O dönem biz lojmanda oturuyorduk. Lojmandaki dairemizden baktığımda, karşımızda Uzun Mehmet Anıtı'nı görüyorum. Balkondan görünüyordu net olarak. Ben de tabii Mimar Yılmaz ilham alarak, denize yeni açılacak bir gemi gibi düşündüm Üniversitemizi. Geminin gövdesini, bilgiyi ve bilimi yansıtsın diye kitap formunda tasarladım. Kitabın kenarındaki kısımları da üç basamaklı merdiven şekline getirdim. Üç adımda çıkılabilen bir platform formunda... Geminin yani kitabın sayfalarını da Karadeniz'in dalgaları gibi yaptım. Çünkü Karadeniz hırçın bir denizdir. Bilim deryasına açılan yelkenli gemi çıktı ortaya. Başı sonu olmayan uçsuz bucaksız bilim deryasına yelken açan bir gemidir bu amblemde anlatılmak istenen.
Üniversitenin yavaş yavaş gelişeceğini düşündük. Üç kademeli oluşu da bir yükselişi, bir gelişimi anlatır. Tabi bu arada Üniversitemizin içinden iki üniversite daha çıkması da farklı bir anlam yükledi ilerleyen yıllarda bu ambleme. Bunu elbette düşünemezdik o günden.
İlk fakülte ve iki bölüm ile çıkılan yol bizi bugün fakültelere, enstitülere, yüksekokullara, meslek yüksekokullarına, merkezlere varan bir büyüme ile bugüne ulaştırdı. 22 sene önce bu kadar büyük gelişmeyi de sadece hayal edebilirsiniz.
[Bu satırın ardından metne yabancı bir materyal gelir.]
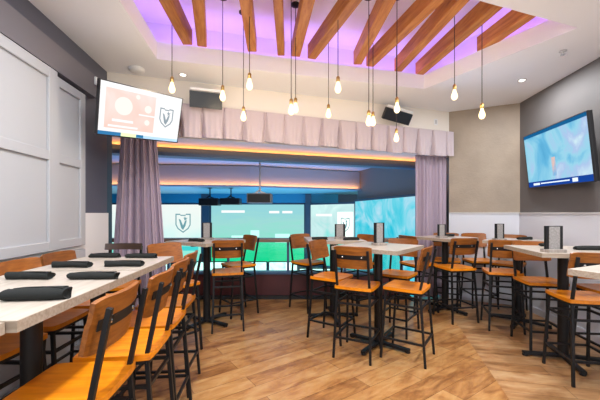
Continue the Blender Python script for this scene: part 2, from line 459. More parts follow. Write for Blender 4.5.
for i, (a, b, lb) in enumerate(beams):
    a, b = Vector(a), Vector(b); t = (b - a).normalized()
    a2 = a - t * .03
    if i == 10: a2 = a
    # run on to the near ledge
    u = (lineat(b.x) - b.y) / (t.y - .338 * t.x)
    b2 = b + t * (u + .12)
    L = (b2 - a2).length; w = .105 if i not in (3,) else .085
    x = Vector((t.y, -t.x))
    mx = Matrix(((x.x, t.x, 0, a2.x), (x.y, t.y, 0, a2.y), (0, 0, 1, 3.281), (0, 0, 0, 1)))
    o = MB().box((-w / 2, 0, 0), (w / 2, L, .17), None, .006, 1).build('ceiling_beam', 'beam')
    o.matrix_world = mx
    tag(o, 'stained timber ' + lb, 'beam', 'timber beams across the ceiling recess')

# ------------------------------------------------------------------ ceiling fittings
def ceil_at(px, py):
    d = FP * (CZ - EYE) / (213. - py); return ((px - 300) * d / FP, d)
x, y = -1.90, 3.72
t = thing('smoke_detector', 'round white smoke detector on the ceiling above the tilted left screen', 'smoke detector', (x, y, CZ))
MB().lathe([(.085, 0), (.085, -.02), (.075, -.035), (.05, -.045), (0, -.047)]).build('housing', 'glosswhite', t, True)
MB().lathe([(.09, .0), (.09, -.012), (.0, -.012)]).build('base_ring', 'glosswhite', t, True)
lights = [(*ceil_at(522, 80), 'small round recessed downlight above the right wall corner'), (*ceil_at(183, 74.5), 'small recessed downlight left of the ceiling recess above the header')]
for x, y, lb in lights:
    t = thing('downlight', lb, 'ceiling light', (x, y, CZ))
    MB().lathe([(.05, .0), (.05, -.006), (.035, -.008), (.035, -.002), (.0, -.002)]).build('trim_ring', 'plate', t, True)
    MB().lathe([(.033, -.004), (.0, -.0045)]).build('lens', 'lamp', t, True)
x, y = ceil_at(563, 51)
t = thing('sprinkler_head', 'little fire sprinkler head on the ceiling over the right screen', 'sprinkler', (x, y, CZ))
MB().lathe([(.035, 0), (.033, -.008), (.012, -.012), (.008, -.035), (0, -.036)]).build('stem', 'plate', t, True)
MB().lathe([(.022, -.036), (.022, -.04), (0, -.04)]).build('deflector', 'chrome', t, True)

# pendants ---------------------------------------------------------
pend = [(172, 93, 3.2, 'leftmost amber bulb pendant, hanging in front of the tilted left screen corner'),
 (222.7, 101, 3.3, 'second amber bulb pendant from the left, above the left end of the valance'),
 (243.5, 121, 3.55, 'small low amber bulb pendant third from the left against the valance'),
 (249.5, 90, 3.05, 'fourth amber bulb pendant from the left, higher than the one just left of it'),
 (291.2, 115, 3.2, 'lower left bulb of the two pendants hanging close together in the middle'),
 (295.6, 113, 3.42, 'right bulb of the two pendants hanging close together in the middle'),
 (328.5, 118, 3.75, 'small amber bulb pendant low on the valance right of the middle pair'),
 (338, 93, 3.1, 'high amber bulb pendant just right of the small low one'),
 (368.8, 126, 3.3, 'left of the brightest two pendants glowing as one at the valance'),
 (373, 126, 3.62, 'right of the brightest two pendants glowing as one at the valance'),
 (397, 113, 3.3, 'amber bulb pendant in front of the dark screen above the valance'),
 (396.4, 142, 3.9, 'lowest amber bulb pendant, hanging on the right part of the valance'),
 (454.5, 100, 3.3, 'amber bulb pendant second from the right'),
 (482, 119, 3.25, 'rightmost amber bulb pendant with starry glow on the taupe wall')]
def pendant(px, pyb, d, lb):
    x = (px - 300) * d / FP; zb = EYE + (213 - pyb) * d / FP
    t = thing('pendant_lamp', lb, 'pendant lamp', (x, d, zb), 0, 'bare bulb pendants under the ceiling recess')
    MB().lathe([(.0, 0), (.016, .003), (.027, .018), (.031, .036), (.028, .056), (.02, .078), (.0145, .098), (.013, .108)], n=16).build('bulb', 'bulb', t, True)
    MB().lathe([(.0165, .108), (.018, .112), (.018, .150), (.012, .158), (.006, .166), (0, .167)], n=14).build('socket', 'brass', t, True)
    top = RZ - zb
    MB().tube([(0, 0, .165), (0, 0, top - .03)], .0038, 8).build('cord', 'cord', t, True)
    MB().lathe([(.05, top), (.05, top - .012), (.02, top - .03), (.004, top - .034)], n=18).build('canopy', 'black', t, True)
    l = bpy.data.lights.new('bulb_glow', 'POINT'); l.energy = 2.6; l.color = (1, .80, .55); l.shadow_soft_size = .03
    lo = bpy.data.objects.new('bulb_glow', l); COL.objects.link(lo); lo.parent = t; lo.location = (0, 0, -.03)
for a in pend: pendant(*a)

# ------------------------------------------------------------------ curtains
def wavy(name, a, b, z0, z1, folds, amp, mat, flare=1., flare_c=.5, seed=0, hem=0., jag=.0, label='', cat='curtain', th=.006):
    a, b = Vector(a), Vector(b); d = (b - a); L = d.length; t = d.normalized(); n = Vector((-t.y, t.x, 0))
    rnd = random.Random(seed); ph = [rnd.uniform(-.9, .9) for _ in range(60)]; am = [rnd.uniform(.55, 1.2) for _ in range(60)]
    def fn(u, v):
        k = min(int(u * folds), 59)
        w = 1 + (flare - 1) * v
        s = flare_c + (u - flare_c) * w
        o = math.sin(2 * PI * folds * u + ph[k % 7] * .35 * math.sin(3 * v)) * amp * am[k] * (.55 + .45 * v)
        o += math.sin(2 * PI * folds * 2.3 * u + ph[3]) * amp * .25
        z = z1 + (z0 - z1) * v + (hem * math.sin(2 * PI * folds * u * .5 + 1) + jag * ph[(k * 5) % 53]) * v
        return a + t * (s * L) + n * o + Vector((0, 0, z)), n
    o = MB().slab(fn, int(folds * 12), 10, th).build(name, mat, None, True)
    return o
cl = wavy('curtain', hp(.12, .12), hp(.53, .12), .03, 2.355, 6, .055, 'curtain', 1.7, .45, 3, 0, 0)
tag(cl, 'floor-length mauve curtain gathered at the left end of the opening', 'curtain')
cr = wavy('curtain', hp(HLEN - .60, .07), hp(HLEN - .005, .07), .03, 2.355, 7, .04, 'curtain', 1.0, .5, 8, 0, 0)
tag(cr, 'floor-length mauve curtain gathered at the right end of the opening', 'curtain')
# valance with soft pleats
def vfn(u, v):
    L = HLEN - .01; s = .70 + u * (L - .70)
    k = s / .27; f = k - math.floor(k); i = int(math.floor(k))
    rr = random.Random(i * 7 + 1); r = rr.uniform(.75, 1.25); sk = rr.uniform(-.1, .1)
    g = abs(((f + sk * v) % 1.) - .5) * 2                 # 1 at the pleat, 0 mid panel
    wd = .10 + .30 * v                                   # pleats open towards the hem
    pl = max(0., (g - (1 - wd)) / wd)
    o = .11 - .085 * r * pl ** 1.3 * (.35 + .65 * v) + .006 * math.sin(2 * PI * k * 4 + i) * v + .012 * (1 - g) * v
    z = 2.768 - .04 * u - (.405 + .012 * math.sin(i * 2.4) - .022 * pl) * v
    p = hp(s, -o); return (p.x, p.y, z), -hn
vt = thing('valance', 'long pleated blush valance running across the top of the opening', 'valance', (0, 0, 0))
MB().slab(vfn, 420, 8, .006).build('pleated_cloth', 'valance', vt, True)
p0, p1 = hp(.72, -.03), hp(HLEN - .03, -.03)
MB().bar((p0.x, p0.y, 2.757), (p1.x, p1.y, 2.719), .05, .03).build('header_board', 'valance', vt)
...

Bilim deryasındaki yolculuk devam ediyor. Yani o yelkenli gemi rüzgârını iyi aldı demek ki.
Bu amblem bence Karaelmas Üniversitesinden kalan tek hatıra... Bir Üniversiteden üç üniversiteye bölündü, adı değişti. Her şeye rağmen amblemin değiştirilmemesi çok iyi oldu. Bugün ambleme dokunulmamış olması, böyle uygun görülmesi çok sevindirici.
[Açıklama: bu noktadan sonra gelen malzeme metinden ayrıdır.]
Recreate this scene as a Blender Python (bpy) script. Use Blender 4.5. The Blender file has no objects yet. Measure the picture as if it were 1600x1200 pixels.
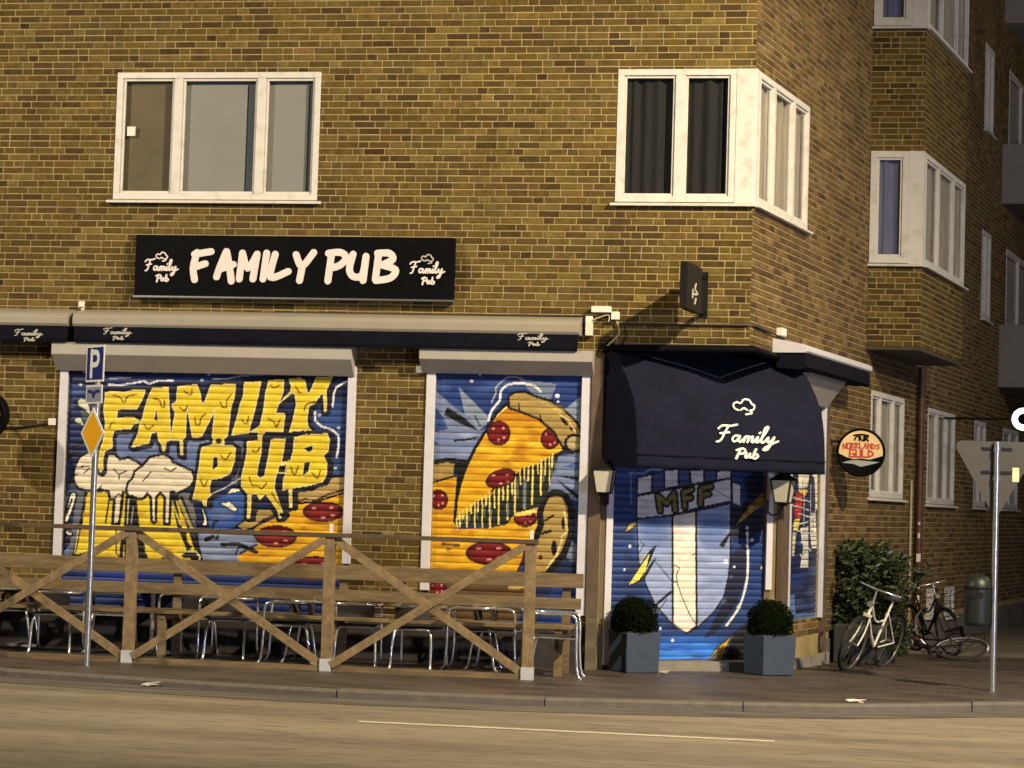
import bpy, bmesh, math, random
import numpy as np
from mathutils import Vector, Matrix
random.seed(7)
rng = np.random.default_rng(5)
scn = bpy.context.scene
COL = scn.collection
V = Vector
# ------------------------------------------------------------------ camera
FPX, YAW, PITCH, ROLL = 3450.0, math.radians(9.8), math.atan((790-600)/3450.0), 0.0305
CAM = V((0, -24.6, 1.8))
fh = V((-math.sin(YAW), math.cos(YAW), 0))
Rw = V((math.cos(YAW), math.sin(YAW), 0))
FW = (fh*math.cos(PITCH) + V((0, 0, 1))*math.sin(PITCH)).normalized()
Up = Rw.cross(FW).normalized()
CR = Rw*math.cos(ROLL) + Up*math.sin(ROLL)
CU = Up*math.cos(ROLL) - Rw*math.sin(ROLL)
cam_d = bpy.data.cameras.new('camera'); cam = bpy.data.objects.new('camera', cam_d); COL.objects.link(cam)
cam_d.sensor_width = 36; cam_d.lens = FPX/1600*36; cam_d.clip_end = 500
m = Matrix((CR, CU, -FW)).transposed().to_4x4(); m.translation = CAM
cam.matrix_world = m
scn.camera = cam
def ray(px, py):
    return FW + CR*((px-800)/FPX) + CU*((600-py)/FPX)
def proj(p):
    d = V(p)-CAM; z = d.dot(FW)
    return 800+FPX*d.dot(CR)/z, 600-FPX*d.dot(CU)/z
class Fr:
    """wall frame: o origin, d along, n outward"""
    def __init__(s, o, d, n):
        s.o, s.d, s.n = V(o), V(d).normalized(), V(n).normalized()
    def P(s, u, n, z): return s.o + s.d*u + s.n*n + V((0, 0, z))
    def hit(s, px, py, off=0):
        r = ray(px, py); p0 = s.o + s.n*off
        t = (p0-CAM).dot(s.n)/r.dot(s.n); h = CAM + r*t
        return (h-p0).dot(s.d), h.z
def G(px, py, z=0):
    r = ray(px, py); t = (z-CAM.z)/r.z
    return CAM + r*t
FAC = Fr((0, 0, 0), (1, 0, 0), (0, -1, 0))
XC = FAC.hit(1177, 300)[0]
ANG = math.radians(12.07)
SD = V((math.sin(ANG), math.cos(ANG), 0)); SN = V((math.cos(ANG), -math.sin(ANG), 0))
SID = Fr((XC, 0, 0), SD, SN)
XCH = FAC.hit(935, 900)[0]
SCH = SID.hit(1216, 800)[0]
pa = FAC.P(XCH, 0, 0); pb = SID.P(SCH, 0, 0)
cd = (pb-pa); CHL = cd.length; cd.normalize()
CHF = Fr(pa, cd, (cd.y, -cd.x, 0))
print('XC', XC, 'XCH', XCH, 'SCH', SCH, 'CHL', CHL, cd)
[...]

Üniversite için böyle katkıda bulunmuşum. Bir anıtı farklı boyuta taşımış olduk. Yılmaz Soylu'nun yaptığı eser kömürü anıtlaştırmış; amblem ise o anıtı da farklı biçimde ölümsüzleştiriyor. Şimdi bütün evraklarda, tanıtıcı ürünlerde her yerde amblem var haliyle. Ben de bir anlamda o anıtın yaşamasına ve yayılmasına yardımcı olmuşum. Mimar Yılmaz Soylu'ya teşekkür ediyoruz. O anıt olmasaydı belki böyle bir amblem çıkmazdı ortaya Üniversiteyi her yönüyle anlatan, ilham kaynağı oldu benim için."